Determine the number of lines where "this" occurs and reply with that number by itself.

::: EXERCISE INPUTS

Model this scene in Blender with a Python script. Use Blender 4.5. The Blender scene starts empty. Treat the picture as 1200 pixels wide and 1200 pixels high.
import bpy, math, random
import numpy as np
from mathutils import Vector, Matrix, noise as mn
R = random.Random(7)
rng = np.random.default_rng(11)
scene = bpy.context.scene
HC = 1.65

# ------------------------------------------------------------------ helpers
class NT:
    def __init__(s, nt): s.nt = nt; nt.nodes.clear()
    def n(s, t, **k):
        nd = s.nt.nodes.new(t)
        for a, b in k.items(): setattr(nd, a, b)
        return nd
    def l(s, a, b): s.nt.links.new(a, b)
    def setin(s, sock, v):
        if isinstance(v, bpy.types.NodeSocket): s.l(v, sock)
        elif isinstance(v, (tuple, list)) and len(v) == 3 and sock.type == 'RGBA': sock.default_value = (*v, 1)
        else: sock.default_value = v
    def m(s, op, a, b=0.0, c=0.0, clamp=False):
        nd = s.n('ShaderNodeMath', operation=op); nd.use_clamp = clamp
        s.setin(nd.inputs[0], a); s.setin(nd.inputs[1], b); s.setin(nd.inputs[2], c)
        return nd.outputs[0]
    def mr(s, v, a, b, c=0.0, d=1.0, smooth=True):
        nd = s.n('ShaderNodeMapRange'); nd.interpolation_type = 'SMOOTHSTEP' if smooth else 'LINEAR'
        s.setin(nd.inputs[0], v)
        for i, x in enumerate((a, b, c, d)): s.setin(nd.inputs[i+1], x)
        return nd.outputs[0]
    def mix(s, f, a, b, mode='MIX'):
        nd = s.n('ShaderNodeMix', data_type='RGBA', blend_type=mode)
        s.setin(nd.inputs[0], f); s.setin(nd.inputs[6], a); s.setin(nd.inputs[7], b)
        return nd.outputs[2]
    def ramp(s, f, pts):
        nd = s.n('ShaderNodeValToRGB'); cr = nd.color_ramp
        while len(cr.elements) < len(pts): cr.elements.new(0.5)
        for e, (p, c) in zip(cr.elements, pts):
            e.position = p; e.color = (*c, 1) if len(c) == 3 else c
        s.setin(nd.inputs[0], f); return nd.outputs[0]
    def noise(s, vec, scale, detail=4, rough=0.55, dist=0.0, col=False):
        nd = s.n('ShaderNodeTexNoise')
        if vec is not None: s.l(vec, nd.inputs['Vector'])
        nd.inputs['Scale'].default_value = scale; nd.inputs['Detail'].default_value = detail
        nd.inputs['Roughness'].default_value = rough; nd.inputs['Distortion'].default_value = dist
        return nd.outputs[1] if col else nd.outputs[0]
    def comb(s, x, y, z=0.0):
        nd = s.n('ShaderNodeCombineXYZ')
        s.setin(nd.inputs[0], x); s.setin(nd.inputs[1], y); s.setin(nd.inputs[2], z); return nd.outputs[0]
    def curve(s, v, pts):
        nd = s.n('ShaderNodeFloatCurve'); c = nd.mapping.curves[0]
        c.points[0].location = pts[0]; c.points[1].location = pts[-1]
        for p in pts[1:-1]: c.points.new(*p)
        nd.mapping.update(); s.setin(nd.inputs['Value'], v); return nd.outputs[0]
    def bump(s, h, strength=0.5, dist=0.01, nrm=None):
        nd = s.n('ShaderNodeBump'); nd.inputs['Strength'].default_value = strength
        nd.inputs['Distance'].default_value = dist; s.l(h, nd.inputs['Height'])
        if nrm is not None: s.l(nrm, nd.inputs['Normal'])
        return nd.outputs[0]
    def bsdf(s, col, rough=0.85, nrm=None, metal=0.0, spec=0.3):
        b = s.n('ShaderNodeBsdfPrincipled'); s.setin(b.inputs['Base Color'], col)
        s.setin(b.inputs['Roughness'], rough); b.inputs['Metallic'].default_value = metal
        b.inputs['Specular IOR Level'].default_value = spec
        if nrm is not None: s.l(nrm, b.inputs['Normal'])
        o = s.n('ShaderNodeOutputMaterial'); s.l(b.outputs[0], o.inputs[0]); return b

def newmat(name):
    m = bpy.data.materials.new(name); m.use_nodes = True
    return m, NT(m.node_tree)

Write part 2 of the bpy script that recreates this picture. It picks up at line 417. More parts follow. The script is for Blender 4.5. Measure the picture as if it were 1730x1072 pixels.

::::::

### THE RESULT
2